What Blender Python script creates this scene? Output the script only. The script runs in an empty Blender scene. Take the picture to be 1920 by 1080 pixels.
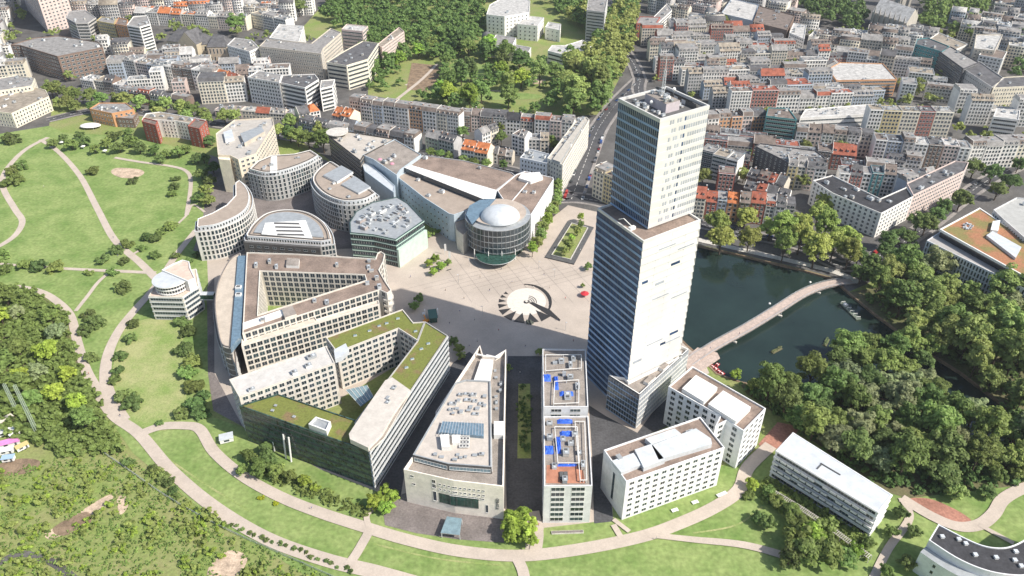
import bpy, math, random
import numpy as np
from mathutils import Vector, Matrix
from mathutils.geometry import tessellate_polygon
random.seed(7); rng = np.random.default_rng(7)
S = bpy.context.scene; COL = S.collection
# ---------------------------------------------------------------- camera, sky, sun, exposure
FPX, PITCH, HCAM = 1440.0, math.radians(34.2), 264.0
cam = bpy.data.cameras.new('camera'); camo = bpy.data.objects.new('camera', cam); COL.objects.link(camo)
cam.sensor_width = 36; cam.lens = 36*FPX/1920; cam.clip_start = 1; cam.clip_end = 12000
camo.location = (0, 0, HCAM); camo.rotation_euler = (math.pi/2-PITCH, 0, 0); S.camera = camo
SUN_AZ, SUN_EL = math.radians(-24.5), math.radians(45)      # direction the light comes from
W = bpy.data.worlds.new('World'); S.world = W; W.use_nodes = True
nt = W.node_tree; sky = nt.nodes.new('ShaderNodeTexSky'); sky.sky_type = 'NISHITA'; sky.sun_disc = False
sky.sun_elevation = SUN_EL; sky.sun_rotation = math.pi/2-SUN_AZ; sky.altitude = 100; sky.air_density = 1.2; sky.dust_density = 2.0
bg = nt.nodes['Background']; bg.inputs[1].default_value = 0.115; nt.links.new(sky.outputs[0], bg.inputs[0])
sl = bpy.data.lights.new('sun', 'SUN'); sl.energy = 4.7; sl.angle = math.radians(0.6); sl.color = (1.0, 0.94, 0.85)
so = bpy.data.objects.new('sun', sl); COL.objects.link(so)
sd = Vector((math.cos(SUN_EL)*math.cos(SUN_AZ), math.cos(SUN_EL)*math.sin(SUN_AZ), math.sin(SUN_EL)))
so.rotation_euler = sd.to_track_quat('Z', 'Y').to_euler(); so.location = sd*900
S.view_settings.view_transform = 'Standard'; S.view_settings.look = 'None'; S.view_settings.exposure = 0.36; S.view_settings.gamma = 1
S.cycles.max_bounces = 5; S.cycles.diffuse_bounces = 3; S.cycles.glossy_bounces = 2; S.cycles.caustics_reflective = False
# ---------------------------------------------------------------- photo pixel (1920 wide) -> point on the level z
def at(x, y, z=0.0):
    u = (x-960)/FPX; v = -(y-540)/FPX; c, s = math.cos(PITCH), math.sin(PITCH)
    t = (z-HCAM)/(-s+v*c)
    return (u*t, (c+v*s)*t)
def pix(X, Y, Z=0.0):
    c, s = math.cos(PITCH), math.sin(PITCH); z = Z-HCAM
    d = Y*c-z*s
    return 960+FPX*X/d, 540-FPX*(Y*s+z*c)/d
def ats(pts, z=0.0): return [at(p[0], p[1], z) for p in pts]
def area2(P): return sum(P[i][0]*P[(i+1) % len(P)][1]-P[(i+1) % len(P)][0]*P[i][1] for i in range(len(P)))
def ccw(P): return list(P) if area2(P) > 0 else list(P)[::-1]
def inside(p, P):
    r = False; n = len(P); j = n-1
    for i in range(n):
        a, b = P[i], P[j]
        if (a[1] > p[1]) != (b[1] > p[1]) and p[0] < (b[0]-a[0])*(p[1]-a[1])/(b[1]-a[1])+a[0]: r = not r
        j = i
    return r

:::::

● **Required task**
Except for the pictures, copy the material above exactly.

● **Task output**
What Blender Python script creates this scene? Output the script only. The script runs in an empty Blender scene. Take the picture to be 1920 by 1080 pixels.
import bpy, math, random
import numpy as np
from mathutils import Vector, Matrix
from mathutils.geometry import tessellate_polygon
random.seed(7); rng = np.random.default_rng(7)
S = bpy.context.scene; COL = S.collection
# ---------------------------------------------------------------- camera, sky, sun, exposure
FPX, PITCH, HCAM = 1440.0, math.radians(34.2), 264.0
cam = bpy.data.cameras.new('camera'); camo = bpy.data.objects.new('camera', cam); COL.objects.link(camo)
cam.sensor_width = 36; cam.lens = 36*FPX/1920; cam.clip_start = 1; cam.clip_end = 12000
camo.location = (0, 0, HCAM); camo.rotation_euler = (math.pi/2-PITCH, 0, 0); S.camera = camo
SUN_AZ, SUN_EL = math.radians(-24.5), math.radians(45)      # direction the light comes from
W = bpy.data.worlds.new('World'); S.world = W; W.use_nodes = True
nt = W.node_tree; sky = nt.nodes.new('ShaderNodeTexSky'); sky.sky_type = 'NISHITA'; sky.sun_disc = False
sky.sun_elevation = SUN_EL; sky.sun_rotation = math.pi/2-SUN_AZ; sky.altitude = 100; sky.air_density = 1.2; sky.dust_density = 2.0
bg = nt.nodes['Background']; bg.inputs[1].default_value = 0.115; nt.links.new(sky.outputs[0], bg.inputs[0])
sl = bpy.data.lights.new('sun', 'SUN'); sl.energy = 4.7; sl.angle = math.radians(0.6); sl.color = (1.0, 0.94, 0.85)
so = bpy.data.objects.new('sun', sl); COL.objects.link(so)
sd = Vector((math.cos(SUN_EL)*math.cos(SUN_AZ), math.cos(SUN_EL)*math.sin(SUN_AZ), math.sin(SUN_EL)))
so.rotation_euler = sd.to_track_quat('Z', 'Y').to_euler(); so.location = sd*900
S.view_settings.view_transform = 'Standard'; S.view_settings.look = 'None'; S.view_settings.exposure = 0.36; S.view_settings.gamma = 1
S.cycles.max_bounces = 5; S.cycles.diffuse_bounces = 3; S.cycles.glossy_bounces = 2; S.cycles.caustics_reflective = False
# ---------------------------------------------------------------- photo pixel (1920 wide) -> point on the level z
def at(x, y, z=0.0):
    u = (x-960)/FPX; v = -(y-540)/FPX; c, s = math.cos(PITCH), math.sin(PITCH)
    t = (z-HCAM)/(-s+v*c)
    return (u*t, (c+v*s)*t)
def pix(X, Y, Z=0.0):
    c, s = math.cos(PITCH), math.sin(PITCH); z = Z-HCAM
    d = Y*c-z*s
    return 960+FPX*X/d, 540-FPX*(Y*s+z*c)/d
def ats(pts, z=0.0): return [at(p[0], p[1], z) for p in pts]
def area2(P): return sum(P[i][0]*P[(i+1) % len(P)][1]-P[(i+1) % len(P)][0]*P[i][1] for i in range(len(P)))
def ccw(P): return list(P) if area2(P) > 0 else list(P)[::-1]
def inside(p, P):
    r = False; n = len(P); j = n-1
    for i in range(n):
        a, b = P[i], P[j]
        if (a[1] > p[1]) != (b[1] > p[1]) and p[0] < (b[0]-a[0])*(p[1]-a[1])/(b[1]-a[1])+a[0]: r = not r
        j = i
    return r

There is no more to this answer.